Kanye West is on a tour de force — of music and words. The ever-candid rapper appeared on Philadelphia radio station Hot 107.9 this morning (Nov. 18) and fired back at President Barack Obama, who has called him a "jackass" on more than one occasion.

"I’m not gonna mention him no more, I’m past that," West said when asked about his relationship with Obama.

Referring to the Taylor Swift-VMAs incident that started the war of words, Kanye said he's suffered enough: 

"People was fine with me being everyone's punching bag for about five years. This is the person we love to hate, so if you want to distract people from everything that's going on [...] just say you hate Kanye and there's going be 30 other people who say they hate Kanye. That was kind of my position in culture and he kind of used that too. 'Oh, he's a jackass,' because that's how the world felt."

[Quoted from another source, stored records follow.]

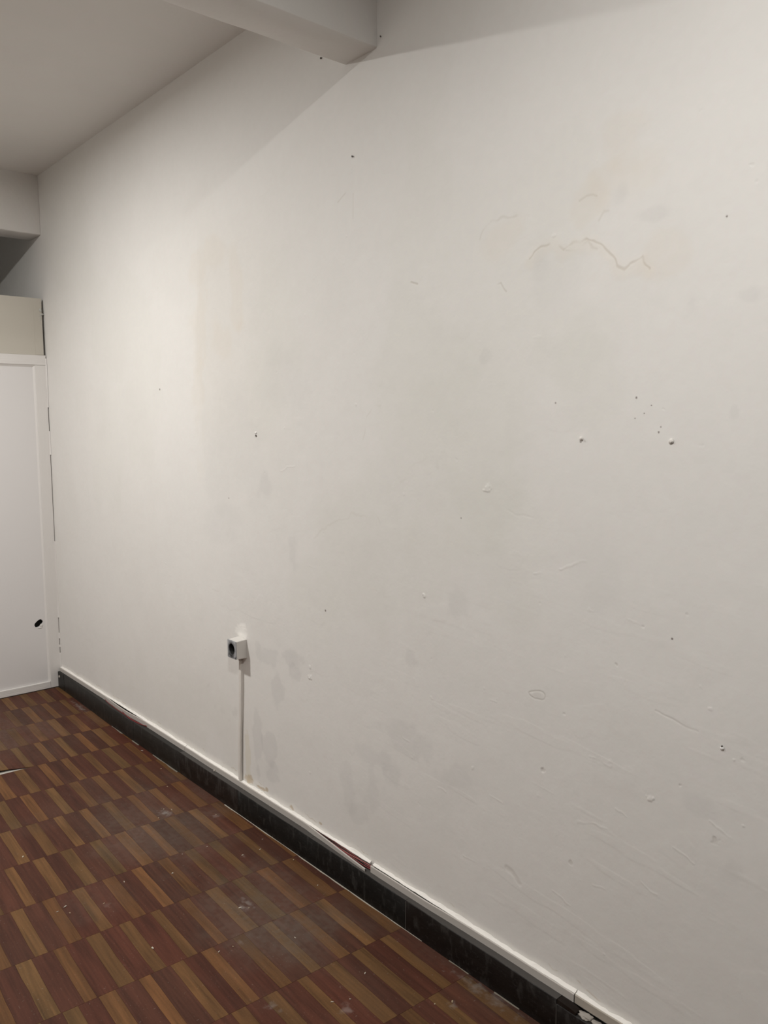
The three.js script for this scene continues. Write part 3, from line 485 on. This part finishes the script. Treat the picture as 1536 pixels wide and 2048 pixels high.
const nail = (y, z, r, len, a, label) => { const s = new THREE.CylinderGeometry(r * 0.55, r * 0.55, len, 10), c = new THREE.CylinderGeometry(r, r * 0.9, r * 0.6, 12); s.rotateZ(Math.PI / 2).translate(-len / 2 + 0.002, 0, 0); c.rotateZ(Math.PI / 2).translate(-len + 0.002, 0, 0); const g = mergeGeometries([plain(s), plain(c)]); g.rotateZ(a).translate(WALL_X, y, z); tag(obj('wall_nail', g, nailMat, scene), label, 'nail'); };
nail(2.433, -2.078, 0.0030, 0.006, 0.25, 'small dark nail high on the open wall below the beam end');
nail(2.776, -2.238, 0.0034, 0.005, -0.2, 'small dark nail in the wall just beyond the beam');
nail(2.742, -1.940, 0.0024, 0.005, 0.2, 'tiny dark nail in the wall on the near side of the beam');

// ------------------------------------------------------------------ the board partition closing the far end
{
  const t = thing('partition', 'white painted board partition with a tall panel and a beige transom closing the far end', 'partition');
  const zf = BACK_Z, zb = BACK_Z - 0.045, R = 1.6612;
  const stileX = [[1.598, R], [0.62, 0.69], [-0.36, -0.29], [LEFT_X + 0.002, -1.54]];
  stileX.forEach(([a, b]) => obj('stile', box(a, b, 0.003, 1.945, zb, zf, 0.0022), whitePaint, t));
  obj('top_rail', box(LEFT_X + 0.002, R, 1.9455, 2.003, zb, zf + 0.001, 0.0022), whitePaint, t);
  for (let k = 0; k + 1 < stileX.length; k++) {
    const x0 = stileX[k + 1][1], x1 = stileX[k][0];
    obj('bottom_rail', box(x0 + 0.0003, x1 - 0.0003, 0.003, 0.044, zb, zf + 0.002, 0.0022), whitePaint, t);
    const s = new THREE.Shape([[x0 + 0.0004, 0.0445], [x1 - 0.0004, 0.0445], [x1 - 0.0004, 1.945], [x0 + 0.0004, 1.945]].map((p) => new THREE.Vector2(...p)));
    if (k === 0) { const h = new THREE.Path(); for (let i = 0; i <= 26; i++) { const a = i / 26 * Math.PI * 2, r = 1 + 0.12 * noise(Math.cos(a) * 1.6 + 5, Math.sin(a) * 1.6, 320), u = 0.0275 * Math.cos(a) * r, v = 0.0265 * Math.sin(a) * r, x = 1.5475 + u * 0.9 + v * 0.32, y = 0.410 + v * 0.9 + u * 0.05; i ? h.lineTo(x, y) : h.moveTo(x, y); } s.holes.push(h); }
    const g = new THREE.ExtrudeGeometry(s, { depth: 0.016, bevelEnabled: false }); g.translate(0, 0, zf - 0.026);
    const b = obj('board', metricUV(g), boardPaint, t);
    if (k === 0) { say(b, 'white board with a ragged cable hole low at its right edge'); say(obj('hole_shade_sheet', box(1.515, 1.585, 0.37, 0.45, zf - 0.044, zf - 0.042), mat(lin(0.012, 0.011, 0.01), 0.9), b), 'black sheet added for the shade inside the cable hole'); say(obj('chipped_rim', [lump(1.562, 0.396, zf - 0.009, 0.008, 0.009, 0.0022, 325), lump(1.552, 0.384, zf - 0.009, 0.012, 0.004, 0.002, 327)], whitePaint, b), 'chipped white rim'); }  // black sheet added behind the hole, standing in for its shaded void
    // beads round the board
    const m = 0.012; obj('bead', [loft([x0, x1].map((x) => [[x, 1.9450, zf - 0.010], [x, 1.9330, zf - 0.010], [x, 1.9450, zf - 0.002]])), loft([0.045, 1.945].map((y) => [[x1 - 0.0004, y, zf - 0.010], [x1 - m, y, zf - 0.010], [x1 - 0.0004, y, zf - 0.003]]))], whitePaint, t);
  }
  // transom of thin beige board, open to the dark room above it
  const beige = mat(lin(0.53, 0.497, 0.432), 0.4, { bumpMap: plainBump, bumpScale: 0.0006 });
  const tx = [[0.655, 1.6530], [-0.325, 0.652], [LEFT_X + 0.002, -0.328]];
  tx.forEach(([a, b], k) => {
    const p = say(obj('transom_panel', box(a, b, 2.0035, 2.330, zf - 0.016, zf - 0.004, 0.0012), beige, t), 'beige transom panel');
    obj('edge_strip', box(b - 0.046, b - 0.001, 2.006, 2.329, zf - 0.004, zf - 0.0022, 0.0006), beige, p);
    if (!k) say(obj('hardened_glue', [lump(b - 0.008, 2.262, zf - 0.001, 0.006, 0.012, 0.004, 330), lump(b - 0.006, 2.236, zf - 0.001, 0.007, 0.008, 0.005, 332), lump(b + 0.003, 2.240, zf - 0.001, 0.006, 0.004, 0.004, 334), lump(b - 0.010, 2.215, zf - 0.002, 0.004, 0.010, 0.002, 336)], mat(lin(0.50, 0.50, 0.46), 0.7), p), 'grey smears of hardened glue');
  });
  // paint filling parts of the joint between the frame and the wall
  for (const [a, b] of [[0.105, 0.21], [0.245, 0.26], [0.30, 0.335], [0.43, 0.9], [1.42, 1.56], [1.70, 1.985]]) obj('joint_filler', loft(steps(a, b, 0.05).map((y) => { const w = 0.002 * noise(y * 9, 2, 340); return [[R - 0.004, y, zf - 0.002], [R - 0.004, y, zf + 0.0012], [WALL_X - 0.0006, y, zf + 0.004 + w], [WALL_X - 0.0006, y, zf - 0.002]]; })), whitePaint, t);
}

// ------------------------------------------------------------------ ceiling lamps (both above the frame)
for (const [i, [x, z, share]] of LAMPS.entries()) {
  const t = thing('ceiling_lamp', i ? 'flat square ceiling lamp in the far bay beyond the beam' : 'flat square ceiling lamp in the near bay before the beam', 'lamp', 'flat ceiling lamps');
  t.position.set(x, CEIL_Y, z);
  const h = LAMP_SIZE / 2 + 0.012;
  obj('housing', new RoundedBoxGeometry(h * 2, 0.022, h * 2, 2, 0.004).translate(0, -0.0115, 0), mat(lin(0.8, 0.8, 0.8), 0.4), t);
  const e = LAMP_SIZE / 2 + 0.002;
  obj('rim', [[-h, h, -h, -e], [-h, h, e, h], [-h, -e, -e, e], [e, h, -e, e]].map(([a, b, c, d]) => box(a, b, -0.0308, -0.0215, c, d)), mat(lin(0.8, 0.8, 0.8), 0.4), t);  // unseen rim added to trim the light high on the walls
  obj('diffuser', new RoundedBoxGeometry(LAMP_SIZE, 0.004, LAMP_SIZE, 2, 0.001).translate(0, -0.0245, 0), mat(lin(0.8, 0.8, 0.8), 0.5, { emissive: LAMP_COLOR, emissiveIntensity: 6 }), t);
  const l = new THREE.RectAreaLight(LAMP_COLOR, LAMP_POWER * share, LAMP_SIZE, LAMP_SIZE);
  l.name = 'lamp_light'; l.position.set(0, -0.029, 0); l.rotation.x = -Math.PI / 2; l.castShadow = true; t.add(l);
}

// ------------------------------------------------------------------ crumbs of plaster on the floor
{
  const pale = mat(lin(0.55, 0.50, 0.42), 0.95), sand = mat(lin(0.42, 0.33, 0.22), 0.95);
  const shapes = Array.from({ length: 6 }, (_, k) => { const g = lump(0, 0, 0, 1, 0.55, span(0.5, 0.9), 400 + k * 3, 0.5); g.translate(0, 0.4, 0); return g; });
  const spots = [[1.606, -3.702, 4], [1.363, -3.006, 3], [1.413, -3.062, 4], [1.435, -3.035, 3], [1.583, -3.444, 4], [1.401, -2.67, 4], [1.305, -2.682, 3], [1.553, -2.874, 4], [1.471, -2.528, 4], [1.292, -2.245, 4], [1.314, -2.225, 3], [1.59, -2.579, 3], [1.543, -2.521, 3], [1.596, -2.376, 4], [1.565, -2.183, 3], [.981, -2.239, 5], [.854, -2.587, 4], [.826, -2.622, 4], [1.065, -2.648, 3], [.961, -2.568, 3], [1.218, -2.586, 5], [1.126, -2.09, 3], [1.171, -2.083, 3], [1.34, -1.994, 3], [1.4, -1.722, 4], [1.509, -1.472, 4], [.849, -3.057, 4], [.855, -2.634, 5], [1.465, -1.497, 3], [1.3, -1.666, 4], [1.256, -1.69, 3], [1.52, -3.25, 3]];
  spots.forEach(([x, z, r], i) => {
    const m = obj('plaster_crumb', shapes[i % 6], i % 3 === 1 ? sand : pale, scene);
    m.position.set(x, 0.0002, z); m.scale.setScalar(r * 0.00062); m.scale.x *= span(0.8, 2.2); m.rotation.y = span(0, 6.28);
    const [w, grp] = x > 1.5 ? ['tiny pale plaster crumb on the floor close beside the black skirting', 'plaster crumbs along the skirting'] : z < -2.95 ? ['tiny pale plaster crumb on the far floor short of the partition', 'plaster crumbs on the far floor'] : ['tiny pale plaster crumb in the open middle of the striped floor', 'plaster crumbs in the middle of the floor'];
    tag(m, w, 'crumb', grp);
  });
}

renderer.render(scene, camera);
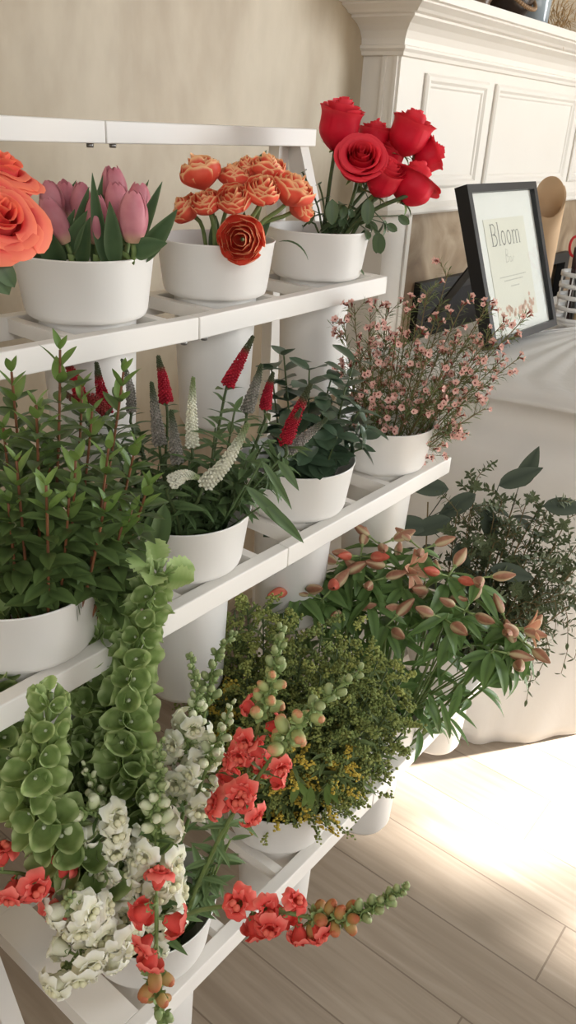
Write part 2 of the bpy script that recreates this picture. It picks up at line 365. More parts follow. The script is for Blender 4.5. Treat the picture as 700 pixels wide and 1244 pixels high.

Watch the Obama snippet below. In two other videos, here and here, West talks about his early rap influences, the Yeezus tour and being a "creative genius."
 
Creativity was the primary theme of West's talk on Sunday night (Nov. 17) at Harvard University, where he visited architecture students in the Graduate School of Design. Excerpts of the full transcript, available here, include:
 
"And I know that there's more creativity to happen. And I know that there's traditionalists that hold back the good thoughts and there's people in offices that stop the creative people, and [who] are intimidated by actual good ideas."
 
West offered the students tickets to his newly resumed Yeezus tour, which hit Philadelphia on Saturday night (Nov. 16) after a series of cancelled and postponed dates. On Oct. 19, a truck accident damaged the elaborate set, which includes a 60-foot circular LED screen and fake mountain.
 
New York Magazine talked to the tour’s production designer, John McGuire, who revealed that the show was a risk even before the equipment was damaged: "I tried to convince him to do other things. But Kanye wanted a 60-foot screen, so we had to build him a 60-foot screen," McGuire said. McGuire's team rebuilt the set in ten days.